Meski ada tantangan dan ketidakpastian, puisi ini berakhir dengan nada optimis. "Suami menggandeng tangan isteri / keduanya tulus bertukar senyum" menggambarkan kekuatan cinta yang dapat mengatasi ketidakpastian. Senyuman dan kebersamaan menjadi simbol harapan bahwa meskipun keadaan di luar sulit, hubungan yang saling mendukung dan tulus dapat memberikan kekuatan.

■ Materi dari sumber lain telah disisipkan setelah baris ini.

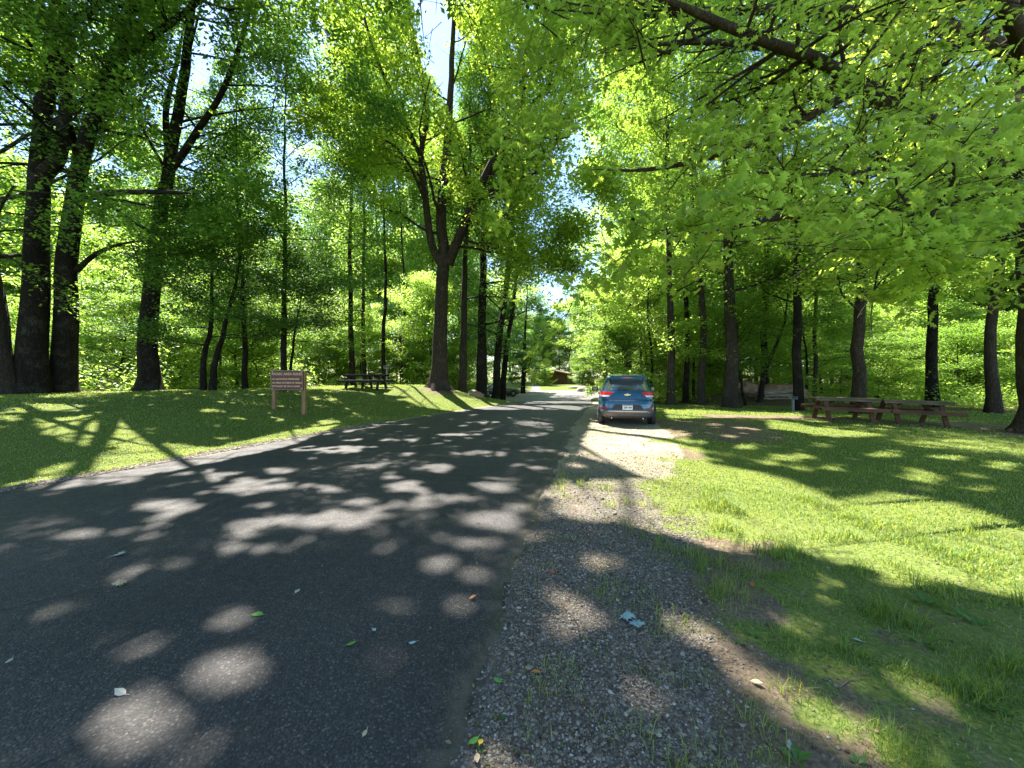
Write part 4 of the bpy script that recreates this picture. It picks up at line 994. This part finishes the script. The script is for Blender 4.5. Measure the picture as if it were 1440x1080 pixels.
# fallen twigs
def twig(pts, r, lb):
    w = Wood(); rg = np.random.RandomState(len(lb)); P = spline([np.array(ground_at(*p)) + np.array([rg.normal(0, .012), rg.normal(0, .012), .006]) for p in spline([(a, b, 0) for a, b in pts], 3)[:, :2]], 1); w.tube(P, np.linspace(r, r * .4, len(P)), 6)
    c = P.mean(0); me = w.mesh('twig', M['log']); o = link(bpy.data.objects.new('fallen_twig', me)); tag(o, lb, 'twig', 'fallen twigs')
twig([(1042, 782), (1055, 805), (1085, 822), (1110, 832), (1130, 838)], .0055, 'long dark curved twig where sun meets shade in the patchy grass')
twig([(1152, 955), (1180, 962), (1200, 960), (1218, 948)], .004, 'pale thin twig in the lower right shade')
twig([(900, 985), (915, 975), (930, 978)], .005, 'short dark twig on the gravel')
twig([(905, 905), (918, 912), (935, 902)], .004, 'short twig just right of the blue maple leaves')
twig([(1060, 1020), (1075, 1035), (1090, 1050)], .005, 'grey twig stub in the dark bottom grass')

# ------------------------------------------------------------------ sign
def make_sign():
    A = np.array(at(384, 574, 13.35)); B = np.array(at(426, 580, 13.2)); rz = math.atan2(B[1] - A[1], B[0] - A[0]); c = (A + B) / 2
    root = empty('park_sign', (c[0], c[1], g(c[0], c[1])), rz)
    tag(root, 'brown wooden board of picnic rules with cream letters on two short posts in the lawn', 'sign')
    W = 1.20; top = 1.44; bot = .76; w2 = np.linalg.norm((B - A)[:2]) / 2
    for sx in (-1, 1):
        gx_, gy_ = c[0] + math.cos(rz) * sx * w2, c[1] + math.sin(rz) * sx * w2; zz = g(gx_, gy_) - root.location.z
        b = MB(); b.box((sx * w2, .06, (zz - .15 + top - .03) / 2), (.125, .11, top - .03 - (zz - .15)), None, .008); b.build('post', M['post_wood'], root)
    b = MB(); b.box((0, -.028, (top + bot) / 2), (W, .05, top - bot), None, .004); p = b.build('panel', M['sign_brown'], root)
    b = MB(); t_ = .022
    for zc in (top - t_ / 2, bot + t_ / 2): b.box((0, -.058, zc), (W, .014, t_), None, .002)
    for xc in (-W / 2 + t_ / 2, W / 2 - t_ / 2): b.box((xc, -.058, (top + bot) / 2), (t_, .014, top - bot - 2 * t_), None, .002)
    b.build('border', M['sign_edge'], p)
    for sx in (-1, 1):
        for z_ in (top - .05, bot + .05):
            b = MB(); b.lathe([(.016, 0), (.016, .008), (.008, .012)], 10, Matrix.Translation((sx * (W / 2 - .055), -.053, z_)) @ Matrix.Rotation(rad(90), 4, 'X')); b.build('bolt', M['bolt'], p)
    x0 = -W / 2 + .04
    for i, (tx, sz, z_, wd) in enumerate([('PICNIC AREA RULES', .118, 1.275, W - .07), ('NO ALCOHOLIC BEVERAGES', .076, 1.115, W - .17), ('NO FIRES OUTSIDE OF GRILLS', .076, .985, W - .07), ('PETS MUST BE ON A LEASH', .076, .865, W - .15)]):
        text_mesh('lettering', tx, sz, M['sign_text'], p, (x0, -.054, z_), (rad(90), 0, 0), .003, width=wd, bold=.003)
make_sign()

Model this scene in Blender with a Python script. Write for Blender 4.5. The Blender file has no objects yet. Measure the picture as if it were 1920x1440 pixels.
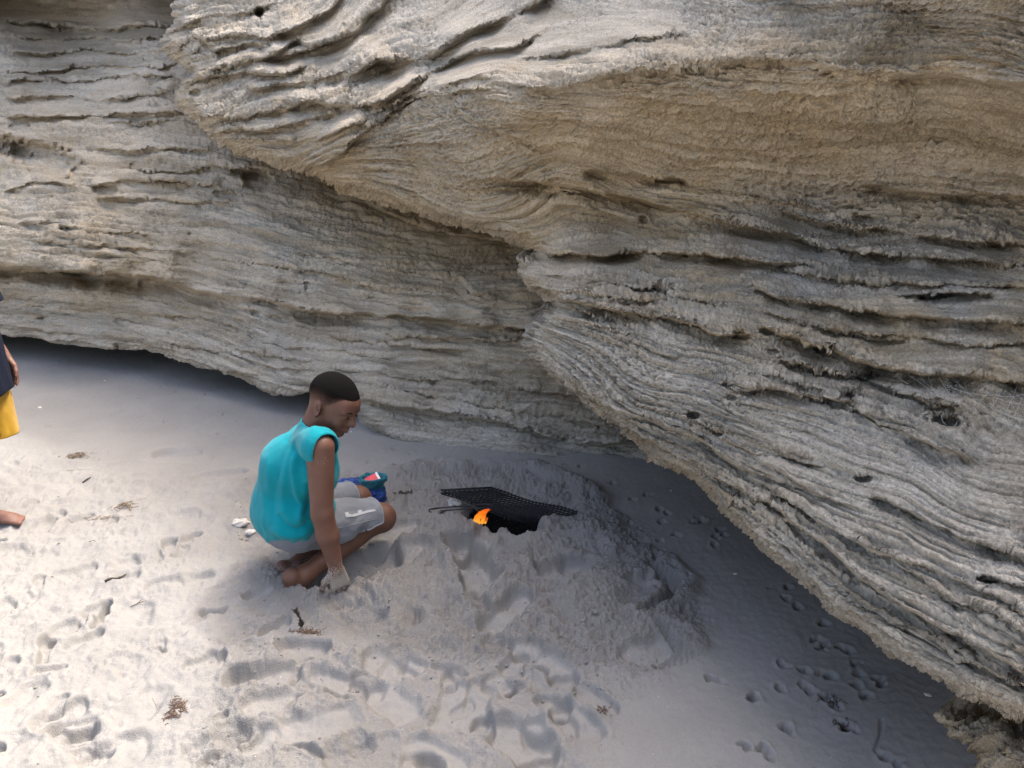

Paturusi mengajak kita untuk membayangkan seandainya "demikian wajah negeri / di hatimu dan di hatiku / tak perlu ada cemas lagi." Dalam pengertian ini, cinta dan kebersamaan bisa menjadi solusi untuk menghadapi kesulitan dan kecemasan yang ada di masyarakat. Ketika individu mampu saling memahami dan mendukung, maka rasa cemas yang sering menghantui bisa dihilangkan.

Puisi "Tak Perlu Cemas" karya Aspar Paturusi menyampaikan pesan yang dalam tentang cinta, harapan, dan tantangan yang dihadapi oleh individu dalam konteks sosial. Melalui gambaran sepasang suami istri tua yang sederhana, Paturusi berhasil menciptakan kontras antara kebahagiaan pribadi dan kesedihan kolektif.

Puisi ini mengingatkan kita bahwa meskipun hidup penuh dengan ketidakpastian, cinta dan kebersamaan dapat menjadi sumber kekuatan dan harapan. Dalam menghadapi kesulitan, kita dapat menemukan ketenangan dan kehangatan dalam hubungan kita dengan orang-orang terkasih, yang pada akhirnya akan membantu kita mengatasi kecemasan dan menghadapi masa depan dengan lebih optimis.

Aspar Paturusi
Puisi: Tak Perlu Cemas?
Karya: Aspar Paturusi

Biodata Aspar Paturusi:
  • Nama asli Aspar Paturusi adalah Andi Sopyan Paturusi.
  • Aspar Paturusi lahir pada tanggal 10 April 1943 di Bulukumba, Sulawesi Selatan.